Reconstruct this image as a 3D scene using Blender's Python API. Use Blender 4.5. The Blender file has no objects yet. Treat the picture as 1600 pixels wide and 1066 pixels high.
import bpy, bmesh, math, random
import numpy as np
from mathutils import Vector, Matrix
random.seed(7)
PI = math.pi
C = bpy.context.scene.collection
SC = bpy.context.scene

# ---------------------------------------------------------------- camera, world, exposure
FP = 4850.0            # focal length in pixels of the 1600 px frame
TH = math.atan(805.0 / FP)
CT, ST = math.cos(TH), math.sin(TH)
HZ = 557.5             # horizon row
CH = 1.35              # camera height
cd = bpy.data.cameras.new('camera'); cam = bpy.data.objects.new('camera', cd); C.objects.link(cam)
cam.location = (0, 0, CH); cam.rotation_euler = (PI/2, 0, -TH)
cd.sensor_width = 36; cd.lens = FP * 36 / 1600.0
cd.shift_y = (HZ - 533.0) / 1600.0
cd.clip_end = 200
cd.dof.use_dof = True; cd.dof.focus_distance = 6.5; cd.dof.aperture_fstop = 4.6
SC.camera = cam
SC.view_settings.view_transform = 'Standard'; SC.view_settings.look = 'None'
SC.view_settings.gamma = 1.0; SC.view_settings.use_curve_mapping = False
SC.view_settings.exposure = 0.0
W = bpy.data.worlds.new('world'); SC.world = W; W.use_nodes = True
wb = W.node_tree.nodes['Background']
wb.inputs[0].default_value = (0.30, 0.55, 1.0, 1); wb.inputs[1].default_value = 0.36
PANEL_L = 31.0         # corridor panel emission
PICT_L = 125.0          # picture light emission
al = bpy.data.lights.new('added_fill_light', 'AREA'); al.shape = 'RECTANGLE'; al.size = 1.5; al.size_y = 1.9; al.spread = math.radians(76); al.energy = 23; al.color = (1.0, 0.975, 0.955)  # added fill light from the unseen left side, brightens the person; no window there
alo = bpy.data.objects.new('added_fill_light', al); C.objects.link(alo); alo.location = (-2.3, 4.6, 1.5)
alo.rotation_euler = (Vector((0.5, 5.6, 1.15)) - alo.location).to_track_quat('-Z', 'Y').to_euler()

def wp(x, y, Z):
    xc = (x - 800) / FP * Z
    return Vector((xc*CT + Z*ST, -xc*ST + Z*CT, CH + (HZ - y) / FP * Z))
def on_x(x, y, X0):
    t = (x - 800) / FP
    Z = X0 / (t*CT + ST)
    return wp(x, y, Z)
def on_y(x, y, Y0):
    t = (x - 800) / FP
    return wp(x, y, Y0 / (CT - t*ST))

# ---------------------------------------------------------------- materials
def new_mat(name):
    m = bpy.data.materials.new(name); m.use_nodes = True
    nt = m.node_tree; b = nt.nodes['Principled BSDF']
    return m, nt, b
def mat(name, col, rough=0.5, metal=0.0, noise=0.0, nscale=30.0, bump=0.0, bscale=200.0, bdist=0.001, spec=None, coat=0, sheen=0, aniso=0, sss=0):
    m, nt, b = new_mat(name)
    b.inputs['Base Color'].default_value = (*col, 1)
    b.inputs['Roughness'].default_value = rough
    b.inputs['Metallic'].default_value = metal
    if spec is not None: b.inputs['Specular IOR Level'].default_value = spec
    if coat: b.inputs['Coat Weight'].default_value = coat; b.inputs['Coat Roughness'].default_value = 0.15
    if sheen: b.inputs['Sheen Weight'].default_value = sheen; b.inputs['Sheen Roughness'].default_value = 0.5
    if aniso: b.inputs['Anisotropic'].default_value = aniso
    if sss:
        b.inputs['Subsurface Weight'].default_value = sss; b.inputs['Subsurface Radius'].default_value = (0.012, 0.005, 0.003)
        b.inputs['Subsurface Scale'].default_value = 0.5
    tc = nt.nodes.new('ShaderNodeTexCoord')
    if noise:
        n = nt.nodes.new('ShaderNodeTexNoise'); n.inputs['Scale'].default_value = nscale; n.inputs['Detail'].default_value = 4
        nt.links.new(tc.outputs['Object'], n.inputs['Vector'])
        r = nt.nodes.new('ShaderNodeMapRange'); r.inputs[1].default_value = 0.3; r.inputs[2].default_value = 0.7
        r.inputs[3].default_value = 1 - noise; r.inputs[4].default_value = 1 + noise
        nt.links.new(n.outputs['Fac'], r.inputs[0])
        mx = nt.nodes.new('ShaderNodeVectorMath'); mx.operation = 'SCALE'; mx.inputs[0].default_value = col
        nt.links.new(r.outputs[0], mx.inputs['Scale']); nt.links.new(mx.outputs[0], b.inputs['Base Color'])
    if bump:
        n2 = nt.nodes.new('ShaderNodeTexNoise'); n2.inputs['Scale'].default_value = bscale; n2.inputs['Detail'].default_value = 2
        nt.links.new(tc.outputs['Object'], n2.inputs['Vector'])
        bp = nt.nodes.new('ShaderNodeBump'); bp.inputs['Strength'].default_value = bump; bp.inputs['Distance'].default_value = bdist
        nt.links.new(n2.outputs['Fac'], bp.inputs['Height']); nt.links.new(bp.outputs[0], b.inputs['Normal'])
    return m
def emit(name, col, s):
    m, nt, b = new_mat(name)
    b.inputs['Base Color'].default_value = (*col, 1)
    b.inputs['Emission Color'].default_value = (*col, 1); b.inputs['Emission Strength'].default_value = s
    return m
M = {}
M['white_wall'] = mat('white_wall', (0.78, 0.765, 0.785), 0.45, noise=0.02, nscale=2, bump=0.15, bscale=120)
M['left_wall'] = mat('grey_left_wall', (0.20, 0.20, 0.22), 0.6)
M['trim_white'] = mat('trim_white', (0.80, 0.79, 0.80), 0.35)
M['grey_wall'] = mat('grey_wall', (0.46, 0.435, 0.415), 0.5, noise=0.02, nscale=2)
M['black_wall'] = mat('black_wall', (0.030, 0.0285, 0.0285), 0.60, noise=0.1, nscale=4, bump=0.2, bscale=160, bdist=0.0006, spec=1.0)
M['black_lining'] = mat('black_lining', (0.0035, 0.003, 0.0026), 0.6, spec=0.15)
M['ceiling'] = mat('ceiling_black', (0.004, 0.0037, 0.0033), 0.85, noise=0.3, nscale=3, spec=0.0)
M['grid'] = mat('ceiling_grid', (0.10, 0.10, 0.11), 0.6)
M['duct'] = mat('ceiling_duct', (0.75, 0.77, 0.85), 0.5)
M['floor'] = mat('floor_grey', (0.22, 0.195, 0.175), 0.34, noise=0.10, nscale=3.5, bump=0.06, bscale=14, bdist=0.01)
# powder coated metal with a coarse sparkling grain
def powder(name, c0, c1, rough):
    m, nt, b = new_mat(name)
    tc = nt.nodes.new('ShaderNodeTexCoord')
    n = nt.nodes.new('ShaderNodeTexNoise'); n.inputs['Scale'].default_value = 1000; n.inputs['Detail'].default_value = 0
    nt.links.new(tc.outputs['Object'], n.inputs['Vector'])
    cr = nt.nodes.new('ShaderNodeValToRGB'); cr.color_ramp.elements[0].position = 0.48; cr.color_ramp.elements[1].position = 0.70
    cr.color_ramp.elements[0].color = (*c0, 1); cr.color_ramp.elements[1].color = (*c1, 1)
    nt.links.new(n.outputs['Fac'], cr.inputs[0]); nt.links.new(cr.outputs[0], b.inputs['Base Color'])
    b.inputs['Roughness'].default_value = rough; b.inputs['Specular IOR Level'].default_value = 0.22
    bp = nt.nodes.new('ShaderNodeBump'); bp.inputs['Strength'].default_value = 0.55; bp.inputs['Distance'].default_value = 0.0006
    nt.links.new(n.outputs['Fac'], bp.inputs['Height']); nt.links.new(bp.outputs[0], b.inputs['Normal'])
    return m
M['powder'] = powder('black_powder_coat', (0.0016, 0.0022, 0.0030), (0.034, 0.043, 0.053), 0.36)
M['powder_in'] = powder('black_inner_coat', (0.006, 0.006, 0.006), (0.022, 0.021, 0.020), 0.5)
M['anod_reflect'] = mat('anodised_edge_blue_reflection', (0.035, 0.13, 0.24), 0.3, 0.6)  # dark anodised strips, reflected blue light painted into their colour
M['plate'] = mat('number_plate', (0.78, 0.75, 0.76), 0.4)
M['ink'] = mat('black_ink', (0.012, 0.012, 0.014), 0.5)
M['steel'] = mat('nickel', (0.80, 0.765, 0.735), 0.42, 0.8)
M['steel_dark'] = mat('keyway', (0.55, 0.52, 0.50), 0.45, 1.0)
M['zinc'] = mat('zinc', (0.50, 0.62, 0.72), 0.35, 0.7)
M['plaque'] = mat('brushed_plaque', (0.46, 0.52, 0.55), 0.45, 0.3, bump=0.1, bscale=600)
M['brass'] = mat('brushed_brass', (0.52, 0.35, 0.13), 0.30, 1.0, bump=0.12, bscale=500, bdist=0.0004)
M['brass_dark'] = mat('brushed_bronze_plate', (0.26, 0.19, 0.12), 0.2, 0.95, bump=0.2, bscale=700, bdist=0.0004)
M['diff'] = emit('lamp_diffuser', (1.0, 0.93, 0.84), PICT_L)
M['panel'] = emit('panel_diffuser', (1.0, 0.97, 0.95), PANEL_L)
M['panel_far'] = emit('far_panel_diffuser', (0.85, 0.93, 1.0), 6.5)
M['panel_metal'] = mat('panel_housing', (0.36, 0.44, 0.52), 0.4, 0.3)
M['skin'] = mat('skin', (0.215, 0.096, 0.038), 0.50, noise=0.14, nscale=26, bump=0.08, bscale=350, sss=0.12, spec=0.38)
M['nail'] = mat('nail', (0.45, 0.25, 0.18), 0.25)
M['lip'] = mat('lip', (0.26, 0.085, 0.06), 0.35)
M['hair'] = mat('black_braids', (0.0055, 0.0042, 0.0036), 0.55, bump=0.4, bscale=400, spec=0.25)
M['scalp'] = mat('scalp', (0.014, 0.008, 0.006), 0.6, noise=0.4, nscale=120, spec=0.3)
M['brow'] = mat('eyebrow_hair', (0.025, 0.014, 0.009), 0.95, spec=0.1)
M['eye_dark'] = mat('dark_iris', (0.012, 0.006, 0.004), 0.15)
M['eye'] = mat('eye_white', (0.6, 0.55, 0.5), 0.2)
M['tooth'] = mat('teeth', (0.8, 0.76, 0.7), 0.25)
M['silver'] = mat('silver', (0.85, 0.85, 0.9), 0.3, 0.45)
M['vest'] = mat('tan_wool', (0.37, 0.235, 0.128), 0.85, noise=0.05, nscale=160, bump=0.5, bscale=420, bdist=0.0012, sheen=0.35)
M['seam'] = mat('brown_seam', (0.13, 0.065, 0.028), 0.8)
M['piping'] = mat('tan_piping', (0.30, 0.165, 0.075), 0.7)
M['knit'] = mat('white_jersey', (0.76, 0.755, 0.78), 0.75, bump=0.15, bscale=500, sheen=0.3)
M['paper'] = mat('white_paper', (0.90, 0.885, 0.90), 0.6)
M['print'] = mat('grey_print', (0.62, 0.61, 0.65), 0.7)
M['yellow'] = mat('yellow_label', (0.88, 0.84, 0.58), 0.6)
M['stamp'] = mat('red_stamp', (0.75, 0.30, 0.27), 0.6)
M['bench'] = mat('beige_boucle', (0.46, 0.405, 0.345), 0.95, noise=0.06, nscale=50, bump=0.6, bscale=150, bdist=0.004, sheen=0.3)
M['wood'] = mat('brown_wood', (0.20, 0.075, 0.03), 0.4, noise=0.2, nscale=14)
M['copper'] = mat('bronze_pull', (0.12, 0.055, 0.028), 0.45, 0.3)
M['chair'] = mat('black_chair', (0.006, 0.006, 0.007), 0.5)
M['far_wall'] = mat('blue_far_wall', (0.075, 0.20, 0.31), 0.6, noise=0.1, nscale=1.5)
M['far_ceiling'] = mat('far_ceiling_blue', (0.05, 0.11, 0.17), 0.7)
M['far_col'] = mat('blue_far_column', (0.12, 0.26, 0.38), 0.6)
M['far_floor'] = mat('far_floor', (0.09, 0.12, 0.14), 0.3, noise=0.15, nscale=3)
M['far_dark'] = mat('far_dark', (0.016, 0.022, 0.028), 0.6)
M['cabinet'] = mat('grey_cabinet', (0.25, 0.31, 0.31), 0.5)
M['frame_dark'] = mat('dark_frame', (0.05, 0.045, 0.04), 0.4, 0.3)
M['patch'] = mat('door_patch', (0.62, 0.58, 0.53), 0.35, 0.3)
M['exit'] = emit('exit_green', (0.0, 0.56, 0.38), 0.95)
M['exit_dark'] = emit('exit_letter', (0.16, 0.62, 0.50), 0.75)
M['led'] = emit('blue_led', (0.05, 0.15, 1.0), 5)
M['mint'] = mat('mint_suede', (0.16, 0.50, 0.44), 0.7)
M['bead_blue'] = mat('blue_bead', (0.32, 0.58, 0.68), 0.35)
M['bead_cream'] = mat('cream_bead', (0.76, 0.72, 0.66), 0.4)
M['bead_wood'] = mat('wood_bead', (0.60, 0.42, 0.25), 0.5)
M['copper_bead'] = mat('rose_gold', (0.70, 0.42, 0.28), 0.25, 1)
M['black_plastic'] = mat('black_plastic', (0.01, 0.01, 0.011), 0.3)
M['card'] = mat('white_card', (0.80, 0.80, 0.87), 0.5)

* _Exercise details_
Take the lines above from the first through the one containing "SC = bpy.context.scene" and reproduce them exactly; include nothing else.

* _Output_
Reconstruct this image as a 3D scene using Blender's Python API. Use Blender 4.5. The Blender file has no objects yet. Treat the picture as 1600 pixels wide and 1066 pixels high.
import bpy, bmesh, math, random
import numpy as np
from mathutils import Vector, Matrix
random.seed(7)
PI = math.pi
C = bpy.context.scene.collection
SC = bpy.context.scene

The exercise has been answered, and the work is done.